Well appointed oak frame

Oak Frame Building Costs

Area: Kent
House Type: Four bedroom manor house
House Size: 550m2

An impressive traditionally English oak house with extensive gardens 

I first met Martin and Tracey in October of 2005. Martin had bought a plot of land in the Kent countryside with an old 1950’s bungalow on it, which he aimed to knock down so that he could build a new oak framed house. Martin and Tracey had been to one of our open days at Bill and Gill Wade’s, and decided that they would like to build a traditional style manor house.

I travelled down to Kent and met Martin and Tracey at their little cottage and went through the Oakwrights book, picking out ideas for the style and layout of their new home. With the general idea of the style of house in place I introduced Martin to John Williams, one of our architectural designers. John then worked with Martin to produce a design that would suit the requirements of Martin and Tracey’s young family.

Making way for a new oak home

We are involved in many projects where an existing house which is really beyond economical renovation is demolished to make way for a new home. With Martin this was the case, where we were looking to demolish a bungalow and replace with a small oak frame manor house. The planners were not too happy with the proposed increase to the ridge height of our initial design, which was for a full two storey house when the original dwelling was a dormer bungalow. John Williams consulted with the planners and adjusted the ridge height of the design and consequently the planning consent was gained. In many ways the reduction in ridge height has resulted in a much more interesting house with the change in levels of the roof line.

The Oakwrights oak frame 

We are finding that the planning process is becoming ever more drawn out and our architect designers have to work harder than ever to gain the best possible planning consents for our clients. The build started on site in late 2006 and the Oakwrights oak frame arrived on site on a cold February morning. Saso and his team put the frame up and then the build progressed towards completion. I have kept in touch with Martin and Tracey and I visited them in December of 2009. The build had turned out even better than I had anticipated and it was obvious that it would be a great house to get some professional pictures of. On a sunny summer’s evening I met up with one of our photographers to take some evening shots and then we returned on the following morning for the full shoot. As you can see, the main body of the house is a storey and a half with three large bedrooms on the first floor. There is a large vaulted hall way with arch brace trusses sweeping up from a full two storey glazed window that looks out over the rear gardens.
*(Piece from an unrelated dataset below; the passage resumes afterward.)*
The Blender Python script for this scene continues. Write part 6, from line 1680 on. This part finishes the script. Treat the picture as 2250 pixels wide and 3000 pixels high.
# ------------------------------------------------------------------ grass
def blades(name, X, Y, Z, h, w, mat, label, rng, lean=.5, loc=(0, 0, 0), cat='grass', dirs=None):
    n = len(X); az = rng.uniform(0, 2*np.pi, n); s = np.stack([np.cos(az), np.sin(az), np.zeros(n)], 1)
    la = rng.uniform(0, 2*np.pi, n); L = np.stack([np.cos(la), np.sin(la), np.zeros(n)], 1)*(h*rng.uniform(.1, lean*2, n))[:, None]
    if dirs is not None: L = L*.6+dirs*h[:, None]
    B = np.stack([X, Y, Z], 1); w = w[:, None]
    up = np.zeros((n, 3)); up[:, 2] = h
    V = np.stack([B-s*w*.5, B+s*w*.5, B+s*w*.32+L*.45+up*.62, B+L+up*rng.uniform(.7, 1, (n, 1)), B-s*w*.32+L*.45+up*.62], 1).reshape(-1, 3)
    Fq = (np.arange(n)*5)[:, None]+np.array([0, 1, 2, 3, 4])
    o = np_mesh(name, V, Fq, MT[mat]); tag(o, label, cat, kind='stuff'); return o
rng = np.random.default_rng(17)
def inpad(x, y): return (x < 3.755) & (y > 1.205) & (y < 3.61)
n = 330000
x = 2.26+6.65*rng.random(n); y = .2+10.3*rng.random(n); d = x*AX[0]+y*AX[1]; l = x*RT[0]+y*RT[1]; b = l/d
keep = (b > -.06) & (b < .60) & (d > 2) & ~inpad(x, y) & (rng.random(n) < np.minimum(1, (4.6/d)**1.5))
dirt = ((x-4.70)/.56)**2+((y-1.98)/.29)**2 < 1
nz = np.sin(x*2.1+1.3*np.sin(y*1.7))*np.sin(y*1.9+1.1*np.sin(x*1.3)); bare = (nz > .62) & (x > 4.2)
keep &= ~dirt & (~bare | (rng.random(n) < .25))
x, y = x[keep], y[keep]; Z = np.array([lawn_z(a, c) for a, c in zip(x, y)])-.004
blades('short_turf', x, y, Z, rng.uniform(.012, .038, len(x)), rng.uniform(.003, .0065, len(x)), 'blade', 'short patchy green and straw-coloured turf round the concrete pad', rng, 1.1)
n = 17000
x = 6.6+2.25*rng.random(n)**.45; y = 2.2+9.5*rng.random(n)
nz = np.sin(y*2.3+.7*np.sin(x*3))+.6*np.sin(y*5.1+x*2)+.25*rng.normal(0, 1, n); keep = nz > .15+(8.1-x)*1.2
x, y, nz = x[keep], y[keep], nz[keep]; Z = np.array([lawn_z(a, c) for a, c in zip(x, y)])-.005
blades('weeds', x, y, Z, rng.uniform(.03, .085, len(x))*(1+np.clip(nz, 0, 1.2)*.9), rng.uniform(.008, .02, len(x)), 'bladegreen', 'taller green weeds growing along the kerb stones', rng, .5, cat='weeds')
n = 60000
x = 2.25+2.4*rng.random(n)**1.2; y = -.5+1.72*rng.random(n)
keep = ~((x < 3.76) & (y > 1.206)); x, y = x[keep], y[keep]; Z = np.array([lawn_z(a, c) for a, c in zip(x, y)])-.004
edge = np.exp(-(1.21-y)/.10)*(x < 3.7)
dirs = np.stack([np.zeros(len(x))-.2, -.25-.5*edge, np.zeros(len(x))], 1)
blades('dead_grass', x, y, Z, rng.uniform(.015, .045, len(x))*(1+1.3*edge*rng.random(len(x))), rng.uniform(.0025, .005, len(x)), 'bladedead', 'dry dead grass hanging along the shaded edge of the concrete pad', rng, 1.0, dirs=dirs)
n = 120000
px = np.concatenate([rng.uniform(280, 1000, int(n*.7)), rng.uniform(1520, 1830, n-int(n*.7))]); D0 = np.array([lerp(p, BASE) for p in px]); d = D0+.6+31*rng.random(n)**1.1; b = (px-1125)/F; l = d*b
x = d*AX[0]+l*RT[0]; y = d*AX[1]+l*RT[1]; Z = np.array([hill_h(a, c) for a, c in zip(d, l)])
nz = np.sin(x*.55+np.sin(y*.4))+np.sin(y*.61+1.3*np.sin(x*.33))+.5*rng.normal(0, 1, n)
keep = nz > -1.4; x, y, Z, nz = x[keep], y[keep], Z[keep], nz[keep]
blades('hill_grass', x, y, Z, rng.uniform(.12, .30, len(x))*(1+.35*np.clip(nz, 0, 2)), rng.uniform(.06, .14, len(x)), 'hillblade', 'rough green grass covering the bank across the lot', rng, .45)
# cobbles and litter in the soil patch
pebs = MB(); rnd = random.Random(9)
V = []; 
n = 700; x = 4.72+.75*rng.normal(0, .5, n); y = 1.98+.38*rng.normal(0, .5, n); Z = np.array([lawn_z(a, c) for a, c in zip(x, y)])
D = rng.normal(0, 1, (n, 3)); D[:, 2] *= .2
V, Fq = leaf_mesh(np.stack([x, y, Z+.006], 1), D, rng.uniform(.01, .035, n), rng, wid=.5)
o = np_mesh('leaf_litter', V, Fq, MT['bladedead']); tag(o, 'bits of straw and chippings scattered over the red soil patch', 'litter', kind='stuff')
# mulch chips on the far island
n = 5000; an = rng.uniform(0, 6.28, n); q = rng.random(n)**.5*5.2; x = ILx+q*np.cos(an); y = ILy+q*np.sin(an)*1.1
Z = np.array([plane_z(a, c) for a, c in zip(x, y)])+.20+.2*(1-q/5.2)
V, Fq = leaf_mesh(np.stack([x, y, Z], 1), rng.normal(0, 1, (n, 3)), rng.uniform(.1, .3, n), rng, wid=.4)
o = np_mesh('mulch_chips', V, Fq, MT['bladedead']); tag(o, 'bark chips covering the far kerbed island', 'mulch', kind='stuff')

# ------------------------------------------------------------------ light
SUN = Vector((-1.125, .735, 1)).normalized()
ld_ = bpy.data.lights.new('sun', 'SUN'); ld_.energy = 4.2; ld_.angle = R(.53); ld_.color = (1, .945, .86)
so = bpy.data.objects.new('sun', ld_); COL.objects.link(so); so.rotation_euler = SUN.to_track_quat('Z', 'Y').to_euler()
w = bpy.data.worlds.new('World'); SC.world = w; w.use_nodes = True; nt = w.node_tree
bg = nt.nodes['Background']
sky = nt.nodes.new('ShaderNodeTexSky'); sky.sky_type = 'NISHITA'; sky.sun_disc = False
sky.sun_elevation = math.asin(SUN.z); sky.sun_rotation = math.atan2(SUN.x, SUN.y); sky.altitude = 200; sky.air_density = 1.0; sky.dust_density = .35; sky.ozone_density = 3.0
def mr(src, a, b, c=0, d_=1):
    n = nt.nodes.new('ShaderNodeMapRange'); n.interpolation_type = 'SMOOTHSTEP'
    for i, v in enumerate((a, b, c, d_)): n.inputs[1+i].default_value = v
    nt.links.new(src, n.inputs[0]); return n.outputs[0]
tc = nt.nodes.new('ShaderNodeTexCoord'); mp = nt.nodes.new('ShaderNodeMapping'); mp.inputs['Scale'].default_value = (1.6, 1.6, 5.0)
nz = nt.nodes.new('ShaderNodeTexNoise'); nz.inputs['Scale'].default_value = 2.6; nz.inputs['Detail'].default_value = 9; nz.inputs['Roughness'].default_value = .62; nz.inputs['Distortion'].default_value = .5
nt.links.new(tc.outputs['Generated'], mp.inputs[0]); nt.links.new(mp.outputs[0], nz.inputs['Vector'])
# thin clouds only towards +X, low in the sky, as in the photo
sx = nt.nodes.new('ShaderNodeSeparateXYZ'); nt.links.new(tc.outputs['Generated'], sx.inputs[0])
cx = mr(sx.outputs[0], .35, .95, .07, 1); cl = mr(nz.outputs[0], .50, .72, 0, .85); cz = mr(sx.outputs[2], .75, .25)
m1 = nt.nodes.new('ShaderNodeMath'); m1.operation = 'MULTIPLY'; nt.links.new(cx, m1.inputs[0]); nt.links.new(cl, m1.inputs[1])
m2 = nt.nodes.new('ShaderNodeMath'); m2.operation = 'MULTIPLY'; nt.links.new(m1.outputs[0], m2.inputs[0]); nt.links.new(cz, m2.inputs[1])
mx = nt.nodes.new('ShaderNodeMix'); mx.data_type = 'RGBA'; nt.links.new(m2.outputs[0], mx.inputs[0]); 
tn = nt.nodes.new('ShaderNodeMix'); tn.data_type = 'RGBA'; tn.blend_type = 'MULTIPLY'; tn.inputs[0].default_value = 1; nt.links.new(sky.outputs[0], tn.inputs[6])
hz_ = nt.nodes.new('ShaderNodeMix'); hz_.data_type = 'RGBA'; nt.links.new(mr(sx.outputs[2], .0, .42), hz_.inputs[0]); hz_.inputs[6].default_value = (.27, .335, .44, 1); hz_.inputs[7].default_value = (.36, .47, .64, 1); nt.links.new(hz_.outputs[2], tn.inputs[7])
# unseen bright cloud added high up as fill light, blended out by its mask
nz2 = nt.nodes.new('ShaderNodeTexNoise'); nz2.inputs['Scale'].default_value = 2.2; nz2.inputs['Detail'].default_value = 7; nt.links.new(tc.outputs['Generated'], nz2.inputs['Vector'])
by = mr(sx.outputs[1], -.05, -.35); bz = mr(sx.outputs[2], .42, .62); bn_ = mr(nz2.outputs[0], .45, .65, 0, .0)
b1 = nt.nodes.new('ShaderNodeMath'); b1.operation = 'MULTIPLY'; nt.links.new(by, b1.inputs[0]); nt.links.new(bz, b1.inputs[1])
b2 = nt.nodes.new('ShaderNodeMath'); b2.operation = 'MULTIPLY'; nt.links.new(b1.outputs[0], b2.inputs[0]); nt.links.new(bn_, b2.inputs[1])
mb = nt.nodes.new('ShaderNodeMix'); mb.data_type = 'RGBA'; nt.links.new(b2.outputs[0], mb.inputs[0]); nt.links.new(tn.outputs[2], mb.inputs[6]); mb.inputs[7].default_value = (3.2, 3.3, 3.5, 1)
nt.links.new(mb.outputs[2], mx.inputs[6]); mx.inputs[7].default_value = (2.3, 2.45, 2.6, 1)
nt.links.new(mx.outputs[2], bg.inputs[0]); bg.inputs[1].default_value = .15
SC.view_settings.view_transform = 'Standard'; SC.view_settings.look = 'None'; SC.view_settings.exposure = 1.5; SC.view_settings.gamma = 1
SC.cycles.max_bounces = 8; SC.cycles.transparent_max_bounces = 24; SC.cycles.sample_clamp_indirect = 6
The ground floor of the house is built with brick externally and has oak framing dropping down to the floor on some internal partitions. You enter the house through a brick porch with dragon beams and jetties over. This gives a striking entrance to the house as you walk over the glazed panel in the floor that allows you to look down into the wine cellar below, and then move through to the vaulted dining hall. On the ground floor there is a sitting room, large office, dining entrance hall, WC, utility room, kitchen and large vaulted family room. 

The vaulted family room and kitchen are the main focal points of the house, and where the family spend most of their time. The kitchen, which is set below the bedrooms, opens out into a large open space that has two feature arch brace trusses. In turn this opens onto the rear patio offering easy access to the garden at any time. The house has extensive gardens which are laid out as a traditional English garden, and as you will see from the photographs look wonderful. The trees in the outlying areas give a great place for the children to play and have adventures.

Inside the oak manor house 

There is also a full-size basement below the house that has a full suite as a guest bedroom area. Also, there is a luxurious home cinema room, gymnasium, children’s play room, a sitting and entertaining area plus a wine cellar. On the first floor, one wing is completely given over to the master bedroom, dressing room and en-suite. The master bedroom has large French doors opening out onto a covered balcony with wonderful views up the garden to the woods beyond. The master bedroom has an arch brace feature truss positioned directly above the bed. From the master bedroom, you can drink your Sunday morning cup of tea looking out onto your gardens. The master bedroom en-suite is pure luxury with an oversized his and hers bath and large tiled shower cubicle set within the vaulted oak roof space.The vaulted landing has a large void overlooking the dining hall and fire place below, and over the front porch is the family bathroom. The right hand wing of the house has two bedrooms which are the children’s bedrooms. One is set for a little boy and one for a little girl. Naturally, the little girl’s bedroom has the en-suite.

From the pictures, you will see that Tracey’s eye for detail and decoration has given this traditional oak framed house an open and more contemporary look to the interior. While traditional looking, the house boasts a host of modern features running from the geothermal heating system, the advanced lighting system the cutting edge cinema room, to glazing in the dining hall that becomes opaque at the touch of a switch.